Grant: 19-007C
Project Title: ATV for Mote Sea Turtle Conservation and Research Program Nesting Surveys
Project Manager: Melissa Bernhard
Organization: Mote Marine Laboratory (Non-Profit Organization)
Grant Amount: $6,837.99
Completion Date: 2019-12-03

Summary: The Mote Marine Laboratory Sea Turtle Conservation and Research Program (STCRP) monitors sea turtle activity each year on approximately 56 km of coastline comprised of five separate keys. We use all-terrain vehicles (ATVs) to patrol on four different keys in order to complete morning nesting surveys. In the last three years we have experienced record numbers of sea turtle nesting activities while simultaneously experiencing a reduction in program funding. Our primary source of program funding is through local municipalities associated with beach nourishment projects and most of our current nourishment project funding is concluding following the 2018 season. This project will cover the cost of an ATV to help replace our aging and non-operational ATVs. The vehicle will be utilized by the STCRP during regular nesting surveys so that we can continue to collect data on species, crawl type, crawl locations, and obstructions encountered in an efficient and effective manner. All of the nests on our beaches are marked with 2-6 stakes, and we also have significant predator issues, which can require carrying cages and/or screens to apply to nests in addition to the stakes. With the increased number of sea turtle activities over the past few years, it would be impossible for us to carry all the required equipment needed in some locations while on foot. The use of ATVs increases and strengthens our ability to conserve and protect sea turtles and their habitat in Sarasota County.

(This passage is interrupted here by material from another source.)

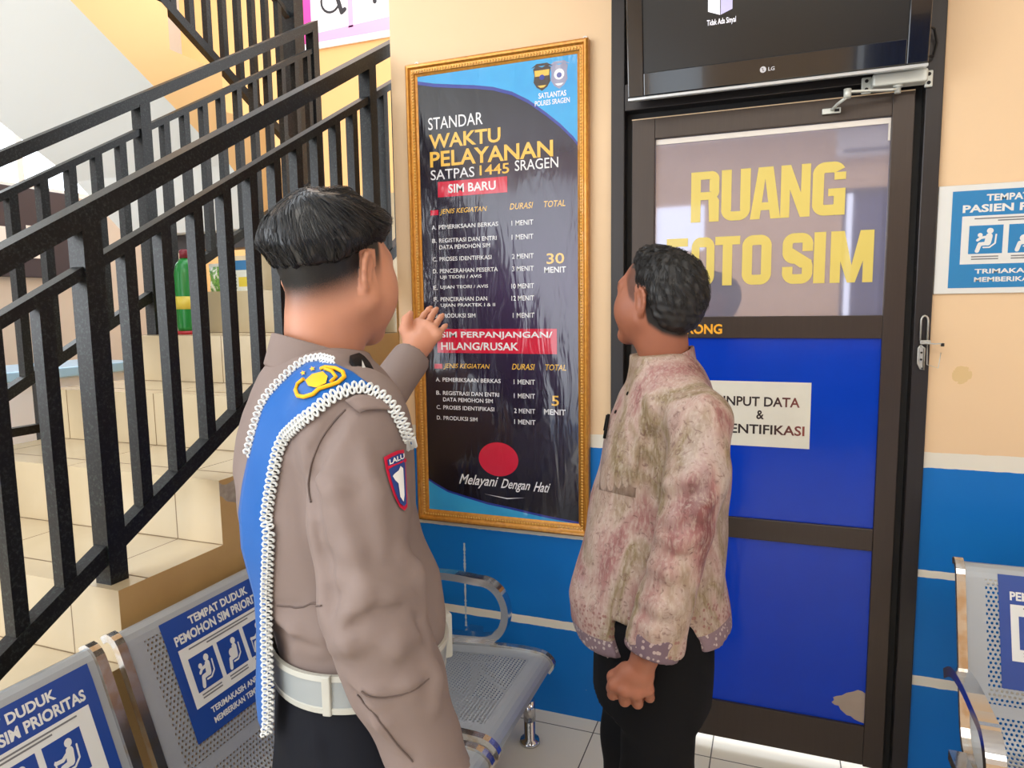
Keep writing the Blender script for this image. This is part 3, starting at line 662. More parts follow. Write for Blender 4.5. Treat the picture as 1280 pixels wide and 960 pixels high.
# ------------------------------------------------------------------ staircase
def stair_tile():
    t = NT('stair_tile'); p = t.geo(); x = t.xyz(p); n = t.noise(p, 5.0, 5)
    c = t.mix(n, srgb(190, 172, 140), srgb(208, 190, 158))
    f = t.math('FRACT', t.math('DIVIDE', t.math('ADD', x[0], 50.29), 0.40)); g = t.math('LESS_THAN', f, 0.009)
    t.base(t.mix(g, c, srgb(120, 98, 70))); t.set(rough=0.20, spec=0.5); return t.m
t = NT('ochre_side'); p = t.geo(); n = t.noise(p, 7.0, 6)
x = t.xyz(p)
c = t.mix(n, srgb(184, 146, 92), srgb(208, 172, 116))
tape = t.math('GREATER_THAN', t.noise(t.mapping(p, (1, 5.5, 9)), 1.0, 2), 0.60)
wr = t.noise(p, 60.0, 4)
c = t.mix(t.math('MULTIPLY', tape, t.math('MULTIPLY', t.math('LESS_THAN', x[1], -0.65), t.math('GREATER_THAN', x[2], 0.80))), c, t.mix(wr, srgb(120, 104, 92), srgb(196, 184, 168)))
t.base(c); t.set(rough=0.5); M_OCHSIDE = t.m
M_GROUT = plain('tile_edge_grout', srgb(120, 98, 70), 0.6)
def ry(k): return -0.942 + 0.31 * k       # riser plane of step k, and the height of its tread
def tz(k): return 1.062 + 0.172 * k
SX0, SX1 = -2.38, -1.335
mb = MB()
KS = range(-5, 7)
pr = [(ry(-5), 0.0)]
for k in KS:
    pr += [(ry(k), tz(k))]
    if k < 6: pr += [(ry(k + 1), tz(k))]
pr += [(2.10, tz(6)), (2.10, tz(6) - 0.15), (ry(6) + 0.05, tz(6) - 0.15), (ry(6) + 0.05, 0.0)]
N = len(pr)
V = [(SX1, a, b) for a, b in pr] + [(SX0, a, b) for a, b in pr]
F = [list(range(N)), list(range(N, 2 * N))[::-1]] + [(i, (i + 1) % N, N + (i + 1) % N, N + i) for i in range(N)]
mb.add(V, F); mb.mi[0] = 1; mb.mi[1] = 1
for k in KS:    # grout seams at the foot of each riser and 6 cm behind each nosing
    mb.box(SX0 + 0.001, SX1 - 0.001, ry(k) - 0.0012, ry(k) + 0.02, tz(k) - 0.1745, tz(k) - 0.1700, 2)
    mb.box(SX0 + 0.001, SX1 - 0.001, ry(k) + 0.075, ry(k) + 0.079, tz(k) - 0.01, tz(k) + 0.0006, 2)
mb.box(-3.55, SX0, ry(6), 2.10, tz(6) - 0.15, tz(6), 0)
st = struct('staircase', mb, [stair_tile(), M_OCHSIDE, M_GROUT], 'cream tiled staircase rising to the landing behind the front wall', 'staircase')
# upper flight doubling back towards the viewer
U0, U1 = -3.62, -2.55
mb = MB(); y = 1.107; z = tz(6); pr = [(y + 0.0, z)]
for k in range(10):
    z += 0.187; pr.append((y, z)); y -= 0.31; pr.append((y, z))
pr += [(y, z - 0.30), (0.526 - 0.02, 2.215), (0.80, 1.945), (1.107, 1.945)]
def soff(yy): return 2.215 + (0.506 - yy) * 0.590
pr[-4] = (y, soff(y))
N = len(pr); V = [(U1, a, b) for a, b in pr] + [(U0, a, b) for a, b in pr]
F = [list(range(N)), list(range(N, 2 * N))[::-1]] + [(i, (i + 1) % N, N + (i + 1) % N, N + i) for i in range(N)]
mb.add(V, F, 0); mb.mi[0] = 1; mb.mi[1] = 1
for i in range(N - 4, N - 1): mb.mi[2 + i] = 2
mb.mi[2 + N - 4] = 2; mb.mi[2 + N - 5] = 2
struct('upper_staircase', mb, [M_MUSTARD, M_MUSTARD, plain('grey_white_soffit', srgb(226, 228, 226), 0.6)], 'upper stair flight with pale grey underside and ochre stepped side', 'staircase')
struct('trim_1', MB().box(-3.5, SX0, ry(6) - 0.02, ry(6) + 0.10, tz(6) - 0.24, tz(6) - 0.152), plain('dark_beam', srgb(44, 36, 34), 0.5), 'dark beam under the landing edge', 'beam')

# ------------------------------------------------------------------ steel railings
def rail_steel():
    t = NT('black_railing_paint'); p = t.geo()
    a = t.noise(p, 150.0, 4, 0.7); b = t.noise(p, 9.0, 4)
    t.base(t.mix(t.math('MULTIPLY', t.ramp(a, [(0.50, 0.0), (0.78, 1.0)]), t.math('MULTIPLY', b, 1.0)), srgb(13, 12, 15), srgb(74, 86, 82)))
    t.set(rough=0.42, spec=0.3, coat=0.05, coatr=0.15); t.bump(a, 0.25, 0.001); return t.m
M_RAIL = rail_steel()
def sloped_bar(X, ya, yb, f, h, w):
    """bar along the slope: vertical section h high, w wide, top face on z = f(y)"""
    V = []
    for yy in (ya, yb): V += [(X - w / 2, yy, f(yy) - h), (X + w / 2, yy, f(yy) - h), (X + w / 2, yy, f(yy)), (X - w / 2, yy, f(yy))]
    return MB().add(V, [(0, 1, 2, 3), (7, 6, 5, 4), (0, 4, 5, 1), (1, 5, 6, 2), (2, 6, 7, 3), (3, 7, 4, 0)])
def post(X, y0, w, za, zb, fa=None, fb=None):
    """square upright; fa / fb: slope of its two ends"""
    V = []
    for xx, yy in ((X - w / 2, y0), (X + w / 2, y0), (X + w / 2, y0 + w), (X - w / 2, y0 + w)): V.append((xx, yy, za(yy) if callable(za) else za))
    for xx, yy in ((X - w / 2, y0), (X + w / 2, y0), (X + w / 2, y0 + w), (X - w / 2, y0 + w)): V.append((xx, yy, zb(yy) if callable(zb) else zb))
    return MB().add(V, [(0, 1, 2, 3), (7, 6, 5, 4), (0, 4, 5, 1), (1, 5, 6, 2), (2, 6, 7, 3), (3, 7, 4, 0)])
def step_z(yy): 
    k = max(-6, min(6, int(math.floor((yy + 0.942) / 0.31)))); return tz(k)
# near railing
X1 = -1.400
top = lambda yy: 1.629 + 0.5825 * (yy + 1.391); mid = lambda yy: 1.501 + 0.567 * (yy + 1.403); bot = lambda yy: 0.849 + 0.577 * (yy + 1.464)
r1 = thing('stair_railing', 'near black steel stair railing beside the officer', 'railing', (X1, -1.2, step_z(-1.2)))
sloped_bar(X1, -2.30, 0.60, top, 0.048, 0.050).build('handrail', M_RAIL, r1)
sloped_bar(X1, -2.30, 0.60, mid, 0.026, 0.034).build('middle_rail', M_RAIL, r1)
sloped_bar(X1, -2.30, 0.60, bot, 0.045, 0.036).build('bottom_rail', M_RAIL, r1)
for yy in (-1.235, -0.075): post(X1, yy, 0.046, step_z(yy + 0.02), lambda q: top(q) - 0.040).build('post', M_RAIL, r1)
for i in list(range(-9, 11)) + [12, 13, 14, 15]:
    if i == 0: continue
    yy = -1.235 + 0.1055 * i + (0.0 if i > 0 else 0.004)
    post(X1, yy, 0.030, lambda q: bot(q) - 0.01, lambda q: mid(q) - 0.02).build('baluster', M_RAIL, r1)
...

Results: On June 8, 2019 Mote Marine Laboratory’s Sea Turtle Conservation and Research Program (STCRP) purchased a new Honda TRX420FM1K All-Terrain-Vehicle (nicknamed “Chompy” through a vote by 2019 STCRP morning patrol interns) from South County Honda with funds provided by the Sea Turtle License Plate Grant. Chompy was taken to Precision Cycle and Tire where a Silent Rider exhaust and silencer pipe was installed. On June 18th Chompy was dropped off to be treated with a protective Line-X coating. Due to a misunderstanding of the quote originally requested in preparations for the grant proposal, the final pricing exceeded the original budget. Fortunately, the vehicle cost dropped, which covered the difference, allowing the full Line-X coating at the increased rate. This miscommunication resulted in a longer wait-time for the treatment. Upon completion of the Line-X coating on June 25th, Chompy was picked up and was dropped off at Casey Key that afternoon and began surveys the following morning. A Sea Turtle Grant Program license plate was affixed to the rear frame (photos attached) in acknowledgement of the grant funding. Chompy was utilized on morning nesting surveys for 99 days from June 26th through October 2nd, after which the number of remaining nests was so low, that accessing them by foot was a feasible alternative. During this time, Chompy was run for approximately 150 hours and 600 miles and experienced no mechanical trouble or breakdowns (compared to numerous, time-consuming issues from the older fleet the previous seasons). Chompy was utilized on the southern end of the island, the highest density nesting beach covered by Mote. 2019 was a banner year, breaking numerous records across all of Mote’s beaches. Casey Key, with its 2,314 documented nests, was no exception. During Chompy’s tenure on the beach, it was instrumental in documenting and responding to at least 340 nests (311 loggerhead and 29 green turtle) staked with approximately 850 wooden stakes and 29 self-releasing cages/screens and 315 false crawls (282 loggerhead and 33 green turtle). Four nights per week through the end of July, Chompy was also used by the nighttime tagging team to double their coverage.